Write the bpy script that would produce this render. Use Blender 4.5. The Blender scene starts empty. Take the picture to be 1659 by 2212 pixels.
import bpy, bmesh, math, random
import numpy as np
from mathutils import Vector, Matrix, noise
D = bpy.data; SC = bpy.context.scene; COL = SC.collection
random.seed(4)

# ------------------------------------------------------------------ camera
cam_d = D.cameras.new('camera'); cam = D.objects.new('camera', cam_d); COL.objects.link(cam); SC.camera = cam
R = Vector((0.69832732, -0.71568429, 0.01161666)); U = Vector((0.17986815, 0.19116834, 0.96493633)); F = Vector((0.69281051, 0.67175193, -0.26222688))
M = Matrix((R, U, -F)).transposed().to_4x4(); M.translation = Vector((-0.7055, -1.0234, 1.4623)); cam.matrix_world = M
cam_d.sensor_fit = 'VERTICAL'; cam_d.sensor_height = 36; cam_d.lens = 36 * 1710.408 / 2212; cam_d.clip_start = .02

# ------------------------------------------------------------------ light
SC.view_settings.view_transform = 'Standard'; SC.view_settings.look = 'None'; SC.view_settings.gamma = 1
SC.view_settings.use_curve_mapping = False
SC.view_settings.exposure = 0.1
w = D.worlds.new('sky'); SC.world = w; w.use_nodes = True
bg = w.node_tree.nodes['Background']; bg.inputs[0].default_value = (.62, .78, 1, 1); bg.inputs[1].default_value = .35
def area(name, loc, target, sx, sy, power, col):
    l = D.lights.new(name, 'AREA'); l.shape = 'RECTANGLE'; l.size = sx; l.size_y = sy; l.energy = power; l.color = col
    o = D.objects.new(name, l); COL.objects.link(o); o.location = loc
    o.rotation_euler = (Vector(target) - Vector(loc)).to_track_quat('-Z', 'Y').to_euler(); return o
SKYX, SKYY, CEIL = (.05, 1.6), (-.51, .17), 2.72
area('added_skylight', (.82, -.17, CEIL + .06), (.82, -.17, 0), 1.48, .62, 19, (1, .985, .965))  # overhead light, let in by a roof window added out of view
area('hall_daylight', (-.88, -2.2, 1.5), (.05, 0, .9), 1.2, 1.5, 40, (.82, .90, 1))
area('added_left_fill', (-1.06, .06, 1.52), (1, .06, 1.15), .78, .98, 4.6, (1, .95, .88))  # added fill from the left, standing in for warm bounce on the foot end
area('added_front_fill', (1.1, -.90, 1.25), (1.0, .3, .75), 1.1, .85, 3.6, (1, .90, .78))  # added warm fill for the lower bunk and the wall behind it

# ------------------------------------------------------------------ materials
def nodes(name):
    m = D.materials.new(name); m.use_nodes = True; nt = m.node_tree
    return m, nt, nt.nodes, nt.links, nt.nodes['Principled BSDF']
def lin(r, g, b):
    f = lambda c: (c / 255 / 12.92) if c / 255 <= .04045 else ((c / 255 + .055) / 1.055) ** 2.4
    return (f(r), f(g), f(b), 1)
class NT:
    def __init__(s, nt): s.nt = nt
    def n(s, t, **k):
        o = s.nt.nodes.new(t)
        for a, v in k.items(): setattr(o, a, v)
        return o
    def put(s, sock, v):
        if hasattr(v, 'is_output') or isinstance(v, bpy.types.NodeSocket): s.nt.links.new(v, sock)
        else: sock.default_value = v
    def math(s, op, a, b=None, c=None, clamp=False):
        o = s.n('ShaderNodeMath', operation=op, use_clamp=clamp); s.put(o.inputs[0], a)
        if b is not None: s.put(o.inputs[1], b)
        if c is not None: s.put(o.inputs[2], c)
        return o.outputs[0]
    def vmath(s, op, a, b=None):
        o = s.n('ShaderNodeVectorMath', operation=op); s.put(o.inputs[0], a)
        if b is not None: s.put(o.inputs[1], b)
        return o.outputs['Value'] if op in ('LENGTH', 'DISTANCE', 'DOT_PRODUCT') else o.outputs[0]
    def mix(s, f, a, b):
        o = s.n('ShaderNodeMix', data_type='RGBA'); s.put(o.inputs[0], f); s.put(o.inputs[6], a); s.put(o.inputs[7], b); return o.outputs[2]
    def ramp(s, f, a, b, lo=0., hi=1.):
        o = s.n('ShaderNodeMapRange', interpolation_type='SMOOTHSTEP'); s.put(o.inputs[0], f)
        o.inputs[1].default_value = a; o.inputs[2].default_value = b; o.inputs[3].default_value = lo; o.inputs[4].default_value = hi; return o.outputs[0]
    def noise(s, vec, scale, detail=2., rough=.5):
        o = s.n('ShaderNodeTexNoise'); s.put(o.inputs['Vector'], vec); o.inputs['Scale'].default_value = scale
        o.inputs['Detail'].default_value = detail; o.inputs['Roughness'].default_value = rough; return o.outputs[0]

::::

● TASK OBJECTIVE:
Give again, word for word, the lines of the listing, starting at its first line and ending with the line containing "cam_d.sensor_fit = 'VERTICAL';".

● ANSWER BELOW:
Write the bpy script that would produce this render. Use Blender 4.5. The Blender scene starts empty. Take the picture to be 1659 by 2212 pixels.
import bpy, bmesh, math, random
import numpy as np
from mathutils import Vector, Matrix, noise
D = bpy.data; SC = bpy.context.scene; COL = SC.collection
random.seed(4)

# ------------------------------------------------------------------ camera
cam_d = D.cameras.new('camera'); cam = D.objects.new('camera', cam_d); COL.objects.link(cam); SC.camera = cam
R = Vector((0.69832732, -0.71568429, 0.01161666)); U = Vector((0.17986815, 0.19116834, 0.96493633)); F = Vector((0.69281051, 0.67175193, -0.26222688))
M = Matrix((R, U, -F)).transposed().to_4x4(); M.translation = Vector((-0.7055, -1.0234, 1.4623)); cam.matrix_world = M
cam_d.sensor_fit = 'VERTICAL'; cam_d.sensor_height = 36; cam_d.lens = 36 * 1710.408 / 2212; cam_d.clip_start = .02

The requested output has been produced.